Data‐driven model‐free predictive control for microstage with coupling and hysteresis nonlinearities

Abstract

SummaryThe precision motion control problem is investigated in this paper for microstages with cross‐axial coupling and hysteresis. Cross‐axis coupling generally results in stress‐stiffening effects, thereby causing time‐varying dynamics in the microstages. Additionally, when a microstage is driven by piezoelectric actuators (PEAs), the hysteresis effect of the actuator itself must also be considered. Modeling the microstages becomes complicated when both nonlinear characteristics, coupling and hysteresis, coexist. To address this challenge without the need for modeling, a novel data‐driven model‐free predictive control scheme called first‐order tensor‐vector product polynomial approximation based model‐free predictive control (TPPA ‐MFPC is proposed. TPPA ‐MFPC solely relies on the sampling input/output (I/O) data of the systems. The main concept behind TPPA ‐MFPC is to derive a linear approximation model using the I/O data collected during operation. This linear approximation model then serves as a nominal model in a predictive controller, enabling the control of the microstages.
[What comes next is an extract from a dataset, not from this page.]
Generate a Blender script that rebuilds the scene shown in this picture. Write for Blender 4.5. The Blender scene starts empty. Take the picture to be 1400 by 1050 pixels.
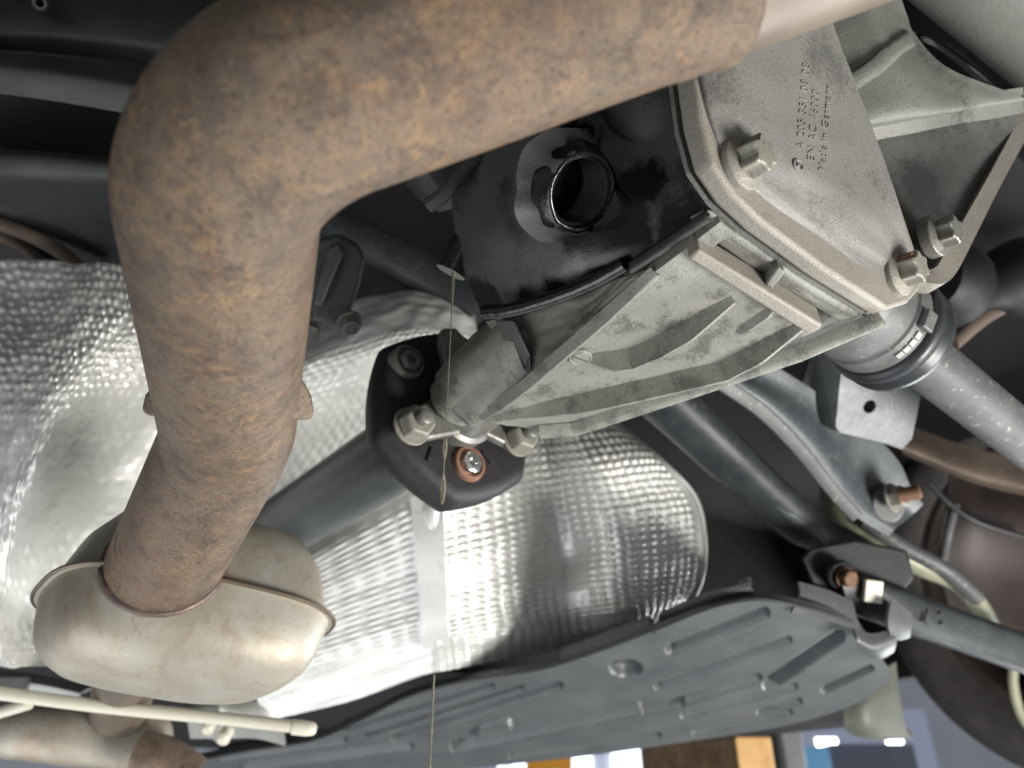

Finally, the effectiveness of the proposed TPPA ‐MFPC scheme and the performance improvement over existing model‐free schemes, for example, proportion integration differentiation control (PID), model‐free adaptive control (MFAC), model‐free adaptive predictive control (MFAPC), data‐dependent LMI (DDLMI), and data‐enabled predictive control (DeePC) are demonstrated in the simulation examples with a 2‐degree of freedom (DOF) multileaf spring‐based microstage driven by PEA.